Я мечтаю о том дне, когда исчезнут
барьеры между исламскими странами. Европа уже далеко продвинулась по
этому пути. Все цивилизации, культуры и религии должны стремиться к
тому, чтобы было больше свобод и меньше запретов. Я за международное
сотрудничество против тех сил, которые порабощают народы. Ведь эти
силы тоже взаимодействуют, не признавая границ, чтобы пресекать волю
народов к свободе.
После
неудачного схиратского путча алжирская полиция выдала двух офицеров,
которым удалось бежать из Марокко через алжирскую границу. И даже
такая "демократическая" Англия выдала Марокко двух офицеров, которые
улетели на вертолете в Гибралтар. Позже их расстреляли, потому что
борьба за свободу считается в Марокко преступлением.
В
ночной тьме лаяли собаки. Я смертельно устал и прилег отдохнуть на
берегу. Было довольно холодно, и песок был немного влажным. Несмотря
на непрерывный собачий лай и шум океана, я проспал глубоким сном
несколько часов. Когда я проснулся, было еще темно. Я опять задумался
о своем положении. Один Аллах может выручить меня из этой беды, думал
я. Я встал, прочел утреннюю молитву и обратился к Аллаху с мольбой о
помощи.
В
конце концов, говорил я себе, я, как мусульманин, только выполнил свой
долг, примкнув к джихаду, самый главный долг, согласно Корану.

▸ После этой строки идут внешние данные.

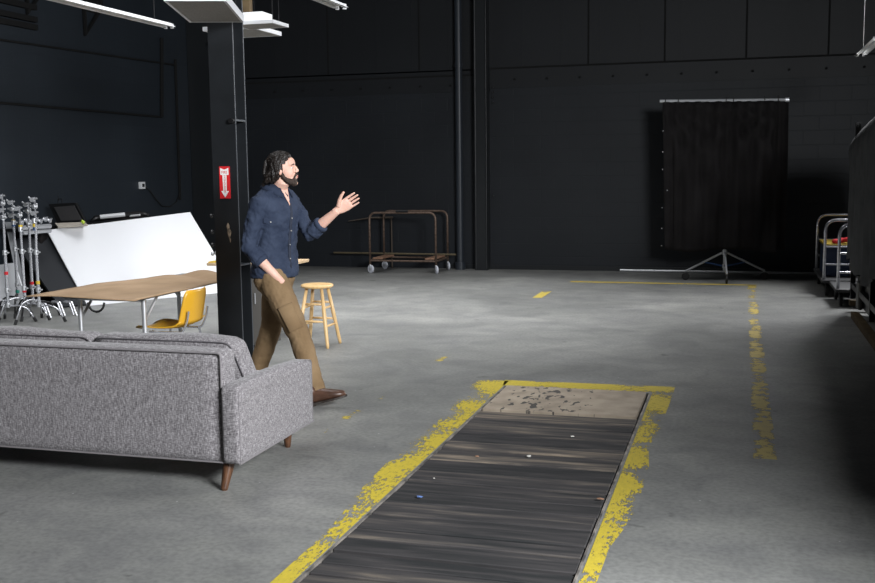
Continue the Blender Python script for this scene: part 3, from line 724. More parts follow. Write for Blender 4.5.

Исламский календарь начинается с бегства, бегства пророка Мохаммеда из
Мекки в Медину, где он искал убежища от своих противников. Божьи
посланцы Иисус и Мохаммед всегда были для меня примером. Они вели
борьбу против зла в мире врагов, где господствовали силы тьмы, а масса
была равнодушной и пассивной. Ситуация в нынешних "исламских"
государствах во многих отношениях напоминает "джахилию", то состояние
общества, с которым боролся пророк Мохаммед и признаки которого -
коррупция, упадок и идолопоклонство. Слово "джахилия" означает
"невежество" или "обскурантизм".
Еще
ребенком, а позже учащимся, учителем и, наконец, офицером я вел
непрерывную борьбу. Цель ее была не в том, чтобы сделать карьеру и за
счет бедняков пробиться в высший слой, а в том, чтобы изменить систему
путем борьбы против тирании и диктатуры, за свободу и справедливость.
Я понял, что слова о справедливости в Марокко - пустые фразы. Тот, у
кого есть совесть, не может чувствовать себя счастливым в обществе,
где правят бандиты и идиоты. Собаки, лаявшие во тьме, напоминали мне о
гиенах, которые терзали мою страну и теперь преследовали меня.
На
рассвете я продолжил свое бегство на юг. Часов в десять я добрался до
Мохаммедии, небольшого городка на побережье, недалеко от Касабланки. Я
выглядел как бродяга. Моя одежда была влажной и грязной. Я направился
в центр города, чтобы купить джебеллу (марокканский национальный
костюм), и закусил в грязном рыбном ресторанчике в трущобном квартале.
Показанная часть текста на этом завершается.